I have mentioned this several times. The reputation of the jurisdiction in which you incorporate can have a significant impact on how your customers and business partners perceive you.

Reputability is basically an attempt to quantify the risk you pose; risk of you committing fraud, tax evasion, money laundering, or other crimes or unethical activities.

Secrecy by definition lessens transparency which makes it difficult (usually impossible) for a customer or business partner to fully and truly know who’s behind a company and how to reach the company in case of a dispute.

As an example: selling Indonesian-made bamboo garden chairs from a Vanuatu IBC will be an eye-sore to many. Your payment service provider will be even more suspicious when you request settlements sent to a bank account in Seychelles.

Does reputability matter to you?

Can you lessen the damage by incorporating in a more reputable jurisdiction?

Conclusion

Moving your ecommerce endeavour offshore can be done and many do it. Your biggest challenges are going to be to justify the cost (unless you are already well-established) and how the change in company jurisdiction may affect your relationship with your tax authority, your business partners, your payment service provider, and most importantly your customers.

If you merely seek privacy from public records, nominee or corporate directors and or shareholders may be a much more efficient solution.

4 Comments on "Offshore Ecommerce"

  1. Since you mention Mauritius is it a fine jurisdiction for ecommerce? When I think of Mauritius, I think of no tax and medium to highly reputable. I guess they earned their reputability with transparency so that wouldn’t possibly be the best option I guess when trying to open an offshore company with no official management abroad (= evading tax). Can you think of other jurisdictions, that would be fine places to incorporate an offshore company with medium to high reputability, low or no tax, secrecy and low running costs (no need to file your books for example).

    • Mauritius is fairly popular for ecommerce. I see it used.

      Although Mauritius’ (relatively) strong reputation comes from transparency, class II GBCs are effectively as secretive as IBCs. The authorities do not know who owns the company but can – just like in nearly all jurisdictions – compel the registered agent to disclose such information.

      Bahamas is comparable although keep in mind the public registry of directors, which helps transparency and reputability but obviously isn’t great for secrecy. Costs are usually about the same as Mauritius.

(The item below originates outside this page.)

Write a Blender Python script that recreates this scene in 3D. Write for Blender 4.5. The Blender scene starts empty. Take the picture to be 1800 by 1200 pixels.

      Some like Anguilla and Samoa have pretty decent reputations, although they are mostly unknown.

      Brunei strikes an interesting balance between reputability and secrecy. As of latest reports, Brunei cannot comply with EOI requests for IBCs as its authorities lacks powers to compel registered agents to disclose information. However, it is a fairly well-known and wealthy country which makes it superficially reputable.

      UAE (Ras al-Khaimah offshore) is in a similar position reputation-wise, although it can comply with requests for information.

      For ecommerce specifically, there isn’t a lot of difference generally speaking. It might depend on your suppliers, payment service provider, bank, and so on whether some jurisdictions are more favourable over others.

      • Dear Streber, you mention that Ras al-Khaimah “can comply with requests for information”. Is this something they usually do, or have you heard of many cases?

        I read on a RAK company formation site that in the Emirate “a court order would be required to disclose any information to third parties”.

        On the other hand, the UAE seems to have committed to automatic information exchange by year 2018.

        It would be great if you could do a Jurisdiction Spotlight: UAE. Thanks for your blog.

        • UAE is a bit of a legal maze. On paper, it is able to comply with EOI requests. However, there are laws on how information can be shared between the individual emirate authorities and the general government. I’ll go in-depth on UAE in a few months.

          The bit about court order is the usual sales pitch used about all jurisdiction. It’s true – unless there is a tax treaty. Seychelles, Belize, BVI, Mauritius – they all have that clause. But laws which provide for EOI override it.